_What to do_
Print every record below exactly as written.
___ Data to process
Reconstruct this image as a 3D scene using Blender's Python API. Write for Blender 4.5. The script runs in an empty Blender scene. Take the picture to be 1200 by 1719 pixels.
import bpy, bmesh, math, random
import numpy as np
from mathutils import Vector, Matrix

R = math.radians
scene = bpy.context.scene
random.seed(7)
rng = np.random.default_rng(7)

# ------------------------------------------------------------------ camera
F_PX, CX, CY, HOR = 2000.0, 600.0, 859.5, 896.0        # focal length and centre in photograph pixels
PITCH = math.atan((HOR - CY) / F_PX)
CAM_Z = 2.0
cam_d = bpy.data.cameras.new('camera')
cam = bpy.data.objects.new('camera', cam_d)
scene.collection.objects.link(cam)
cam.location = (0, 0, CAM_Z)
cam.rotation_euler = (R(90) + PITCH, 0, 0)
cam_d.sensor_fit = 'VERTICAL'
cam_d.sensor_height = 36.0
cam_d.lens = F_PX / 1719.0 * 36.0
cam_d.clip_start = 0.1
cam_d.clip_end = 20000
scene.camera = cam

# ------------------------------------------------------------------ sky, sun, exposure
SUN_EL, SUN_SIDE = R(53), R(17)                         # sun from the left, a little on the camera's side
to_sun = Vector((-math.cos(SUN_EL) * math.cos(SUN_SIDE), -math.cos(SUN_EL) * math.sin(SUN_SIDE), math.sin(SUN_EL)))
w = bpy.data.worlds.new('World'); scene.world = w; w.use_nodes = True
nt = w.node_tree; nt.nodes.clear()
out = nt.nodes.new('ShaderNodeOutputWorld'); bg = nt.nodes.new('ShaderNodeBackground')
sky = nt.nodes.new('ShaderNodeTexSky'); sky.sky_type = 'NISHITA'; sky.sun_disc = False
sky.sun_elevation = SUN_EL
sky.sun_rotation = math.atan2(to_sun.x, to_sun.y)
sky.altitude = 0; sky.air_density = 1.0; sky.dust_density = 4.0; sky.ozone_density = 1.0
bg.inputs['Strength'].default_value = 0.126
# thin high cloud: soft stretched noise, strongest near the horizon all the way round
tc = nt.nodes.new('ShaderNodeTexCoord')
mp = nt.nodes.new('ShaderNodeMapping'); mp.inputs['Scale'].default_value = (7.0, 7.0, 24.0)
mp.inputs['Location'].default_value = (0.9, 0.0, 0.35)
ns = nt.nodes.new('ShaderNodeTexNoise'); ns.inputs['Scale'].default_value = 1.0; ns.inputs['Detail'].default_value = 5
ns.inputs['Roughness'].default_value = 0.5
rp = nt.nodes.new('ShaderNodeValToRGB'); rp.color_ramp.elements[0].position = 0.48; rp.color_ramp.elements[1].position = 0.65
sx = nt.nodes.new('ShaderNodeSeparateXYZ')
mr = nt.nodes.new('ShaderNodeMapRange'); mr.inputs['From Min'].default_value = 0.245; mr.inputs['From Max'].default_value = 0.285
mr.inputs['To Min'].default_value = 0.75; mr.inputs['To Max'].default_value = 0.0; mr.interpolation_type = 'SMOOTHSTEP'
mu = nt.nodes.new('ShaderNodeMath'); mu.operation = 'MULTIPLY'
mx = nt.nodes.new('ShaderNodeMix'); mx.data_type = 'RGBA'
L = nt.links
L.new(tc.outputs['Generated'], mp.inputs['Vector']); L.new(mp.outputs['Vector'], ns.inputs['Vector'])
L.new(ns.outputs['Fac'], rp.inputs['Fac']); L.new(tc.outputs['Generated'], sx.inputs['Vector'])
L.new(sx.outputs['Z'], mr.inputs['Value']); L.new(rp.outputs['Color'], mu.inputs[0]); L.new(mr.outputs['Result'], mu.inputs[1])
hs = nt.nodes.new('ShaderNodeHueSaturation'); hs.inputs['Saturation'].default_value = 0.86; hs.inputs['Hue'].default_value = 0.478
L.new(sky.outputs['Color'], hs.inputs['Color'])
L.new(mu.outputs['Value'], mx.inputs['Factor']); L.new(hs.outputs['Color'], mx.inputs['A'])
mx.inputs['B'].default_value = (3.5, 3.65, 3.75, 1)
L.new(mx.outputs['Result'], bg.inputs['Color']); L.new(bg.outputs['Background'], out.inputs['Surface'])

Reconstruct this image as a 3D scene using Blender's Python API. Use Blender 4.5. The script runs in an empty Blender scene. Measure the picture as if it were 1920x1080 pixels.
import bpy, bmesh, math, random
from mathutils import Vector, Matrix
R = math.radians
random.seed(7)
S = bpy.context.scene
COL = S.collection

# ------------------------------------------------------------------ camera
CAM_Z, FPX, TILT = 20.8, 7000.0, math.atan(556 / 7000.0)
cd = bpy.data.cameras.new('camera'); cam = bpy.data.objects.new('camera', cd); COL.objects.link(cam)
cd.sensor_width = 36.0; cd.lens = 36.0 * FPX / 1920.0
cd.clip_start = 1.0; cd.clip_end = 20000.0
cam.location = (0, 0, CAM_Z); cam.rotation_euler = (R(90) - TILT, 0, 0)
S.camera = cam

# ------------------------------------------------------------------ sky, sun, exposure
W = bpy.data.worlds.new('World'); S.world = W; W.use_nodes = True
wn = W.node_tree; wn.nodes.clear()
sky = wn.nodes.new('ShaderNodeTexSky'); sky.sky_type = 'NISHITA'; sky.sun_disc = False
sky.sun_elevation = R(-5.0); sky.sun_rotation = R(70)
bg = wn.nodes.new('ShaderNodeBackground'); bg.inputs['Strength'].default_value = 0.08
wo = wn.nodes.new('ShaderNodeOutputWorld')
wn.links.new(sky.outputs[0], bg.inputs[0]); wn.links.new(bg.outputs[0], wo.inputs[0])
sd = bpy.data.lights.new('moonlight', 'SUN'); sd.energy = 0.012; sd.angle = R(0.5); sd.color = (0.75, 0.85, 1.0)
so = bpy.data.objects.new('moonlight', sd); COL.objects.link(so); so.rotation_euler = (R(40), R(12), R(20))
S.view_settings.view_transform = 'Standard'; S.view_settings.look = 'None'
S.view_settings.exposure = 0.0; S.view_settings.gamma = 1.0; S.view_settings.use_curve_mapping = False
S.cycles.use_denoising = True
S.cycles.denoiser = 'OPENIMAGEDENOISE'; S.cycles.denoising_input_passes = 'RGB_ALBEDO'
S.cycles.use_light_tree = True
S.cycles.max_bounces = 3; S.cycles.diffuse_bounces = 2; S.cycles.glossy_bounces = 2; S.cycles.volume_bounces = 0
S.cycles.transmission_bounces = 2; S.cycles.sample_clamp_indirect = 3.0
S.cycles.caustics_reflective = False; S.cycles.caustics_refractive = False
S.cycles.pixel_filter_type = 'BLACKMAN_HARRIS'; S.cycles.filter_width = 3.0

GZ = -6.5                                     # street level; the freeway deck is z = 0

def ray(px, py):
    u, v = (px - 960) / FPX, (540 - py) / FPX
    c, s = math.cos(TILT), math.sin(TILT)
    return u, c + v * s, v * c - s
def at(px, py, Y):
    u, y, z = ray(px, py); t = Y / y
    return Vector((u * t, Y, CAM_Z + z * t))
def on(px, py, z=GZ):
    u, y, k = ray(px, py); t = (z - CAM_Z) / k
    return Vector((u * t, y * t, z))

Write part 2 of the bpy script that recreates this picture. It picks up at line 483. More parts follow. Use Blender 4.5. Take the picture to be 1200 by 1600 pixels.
______
_Answer to this problem_
Reconstruct this image as a 3D scene using Blender's Python API. Write for Blender 4.5. The script runs in an empty Blender scene. Take the picture to be 1200 by 1719 pixels.
import bpy, bmesh, math, random
import numpy as np
from mathutils import Vector, Matrix

R = math.radians
scene = bpy.context.scene
random.seed(7)
rng = np.random.default_rng(7)

# ------------------------------------------------------------------ camera
F_PX, CX, CY, HOR = 2000.0, 600.0, 859.5, 896.0        # focal length and centre in photograph pixels
PITCH = math.atan((HOR - CY) / F_PX)
CAM_Z = 2.0
cam_d = bpy.data.cameras.new('camera')
cam = bpy.data.objects.new('camera', cam_d)
scene.collection.objects.link(cam)
cam.location = (0, 0, CAM_Z)
cam.rotation_euler = (R(90) + PITCH, 0, 0)
cam_d.sensor_fit = 'VERTICAL'
cam_d.sensor_height = 36.0
cam_d.lens = F_PX / 1719.0 * 36.0
cam_d.clip_start = 0.1
cam_d.clip_end = 20000
scene.camera = cam

# ------------------------------------------------------------------ sky, sun, exposure
SUN_EL, SUN_SIDE = R(53), R(17)                         # sun from the left, a little on the camera's side
to_sun = Vector((-math.cos(SUN_EL) * math.cos(SUN_SIDE), -math.cos(SUN_EL) * math.sin(SUN_SIDE), math.sin(SUN_EL)))
w = bpy.data.worlds.new('World'); scene.world = w; w.use_nodes = True
nt = w.node_tree; nt.nodes.clear()
out = nt.nodes.new('ShaderNodeOutputWorld'); bg = nt.nodes.new('ShaderNodeBackground')
sky = nt.nodes.new('ShaderNodeTexSky'); sky.sky_type = 'NISHITA'; sky.sun_disc = False
sky.sun_elevation = SUN_EL
sky.sun_rotation = math.atan2(to_sun.x, to_sun.y)
sky.altitude = 0; sky.air_density = 1.0; sky.dust_density = 4.0; sky.ozone_density = 1.0
bg.inputs['Strength'].default_value = 0.126
# thin high cloud: soft stretched noise, strongest near the horizon all the way round
tc = nt.nodes.new('ShaderNodeTexCoord')
mp = nt.nodes.new('ShaderNodeMapping'); mp.inputs['Scale'].default_value = (7.0, 7.0, 24.0)
mp.inputs['Location'].default_value = (0.9, 0.0, 0.35)
ns = nt.nodes.new('ShaderNodeTexNoise'); ns.inputs['Scale'].default_value = 1.0; ns.inputs['Detail'].default_value = 5
ns.inputs['Roughness'].default_value = 0.5
rp = nt.nodes.new('ShaderNodeValToRGB'); rp.color_ramp.elements[0].position = 0.48; rp.color_ramp.elements[1].position = 0.65
sx = nt.nodes.new('ShaderNodeSeparateXYZ')
mr = nt.nodes.new('ShaderNodeMapRange'); mr.inputs['From Min'].default_value = 0.245; mr.inputs['From Max'].default_value = 0.285
mr.inputs['To Min'].default_value = 0.75; mr.inputs['To Max'].default_value = 0.0; mr.interpolation_type = 'SMOOTHSTEP'
mu = nt.nodes.new('ShaderNodeMath'); mu.operation = 'MULTIPLY'
mx = nt.nodes.new('ShaderNodeMix'); mx.data_type = 'RGBA'
L = nt.links
L.new(tc.outputs['Generated'], mp.inputs['Vector']); L.new(mp.outputs['Vector'], ns.inputs['Vector'])
L.new(ns.outputs['Fac'], rp.inputs['Fac']); L.new(tc.outputs['Generated'], sx.inputs['Vector'])
L.new(sx.outputs['Z'], mr.inputs['Value']); L.new(rp.outputs['Color'], mu.inputs[0]); L.new(mr.outputs['Result'], mu.inputs[1])
hs = nt.nodes.new('ShaderNodeHueSaturation'); hs.inputs['Saturation'].default_value = 0.86; hs.inputs['Hue'].default_value = 0.478
L.new(sky.outputs['Color'], hs.inputs['Color'])
L.new(mu.outputs['Value'], mx.inputs['Factor']); L.new(hs.outputs['Color'], mx.inputs['A'])
mx.inputs['B'].default_value = (3.5, 3.65, 3.75, 1)
L.new(mx.outputs['Result'], bg.inputs['Color']); L.new(bg.outputs['Background'], out.inputs['Surface'])

Reconstruct this image as a 3D scene using Blender's Python API. Use Blender 4.5. The script runs in an empty Blender scene. Measure the picture as if it were 1920x1080 pixels.
import bpy, bmesh, math, random
from mathutils import Vector, Matrix
R = math.radians
random.seed(7)
S = bpy.context.scene
COL = S.collection

# ------------------------------------------------------------------ camera
CAM_Z, FPX, TILT = 20.8, 7000.0, math.atan(556 / 7000.0)
cd = bpy.data.cameras.new('camera'); cam = bpy.data.objects.new('camera', cd); COL.objects.link(cam)
cd.sensor_width = 36.0; cd.lens = 36.0 * FPX / 1920.0
cd.clip_start = 1.0; cd.clip_end = 20000.0
cam.location = (0, 0, CAM_Z); cam.rotation_euler = (R(90) - TILT, 0, 0)
S.camera = cam

# ------------------------------------------------------------------ sky, sun, exposure
W = bpy.data.worlds.new('World'); S.world = W; W.use_nodes = True
wn = W.node_tree; wn.nodes.clear()
sky = wn.nodes.new('ShaderNodeTexSky'); sky.sky_type = 'NISHITA'; sky.sun_disc = False
sky.sun_elevation = R(-5.0); sky.sun_rotation = R(70)
bg = wn.nodes.new('ShaderNodeBackground'); bg.inputs['Strength'].default_value = 0.08
wo = wn.nodes.new('ShaderNodeOutputWorld')
wn.links.new(sky.outputs[0], bg.inputs[0]); wn.links.new(bg.outputs[0], wo.inputs[0])
sd = bpy.data.lights.new('moonlight', 'SUN'); sd.energy = 0.012; sd.angle = R(0.5); sd.color = (0.75, 0.85, 1.0)
so = bpy.data.objects.new('moonlight', sd); COL.objects.link(so); so.rotation_euler = (R(40), R(12), R(20))
S.view_settings.view_transform = 'Standard'; S.view_settings.look = 'None'
S.view_settings.exposure = 0.0; S.view_settings.gamma = 1.0; S.view_settings.use_curve_mapping = False
S.cycles.use_denoising = True
S.cycles.denoiser = 'OPENIMAGEDENOISE'; S.cycles.denoising_input_passes = 'RGB_ALBEDO'
S.cycles.use_light_tree = True
S.cycles.max_bounces = 3; S.cycles.diffuse_bounces = 2; S.cycles.glossy_bounces = 2; S.cycles.volume_bounces = 0
S.cycles.transmission_bounces = 2; S.cycles.sample_clamp_indirect = 3.0
S.cycles.caustics_reflective = False; S.cycles.caustics_refractive = False
S.cycles.pixel_filter_type = 'BLACKMAN_HARRIS'; S.cycles.filter_width = 3.0

GZ = -6.5                                     # street level; the freeway deck is z = 0

def ray(px, py):
    u, v = (px - 960) / FPX, (540 - py) / FPX
    c, s = math.cos(TILT), math.sin(TILT)
    return u, c + v * s, v * c - s
def at(px, py, Y):
    u, y, z = ray(px, py); t = Y / y
    return Vector((u * t, Y, CAM_Z + z * t))
def on(px, py, z=GZ):
    u, y, k = ray(px, py); t = (z - CAM_Z) / k
    return Vector((u * t, y * t, z))

Write part 2 of the bpy script that recreates this picture. It picks up at line 483. More parts follow. Use Blender 4.5. Take the picture to be 1200 by 1600 pixels.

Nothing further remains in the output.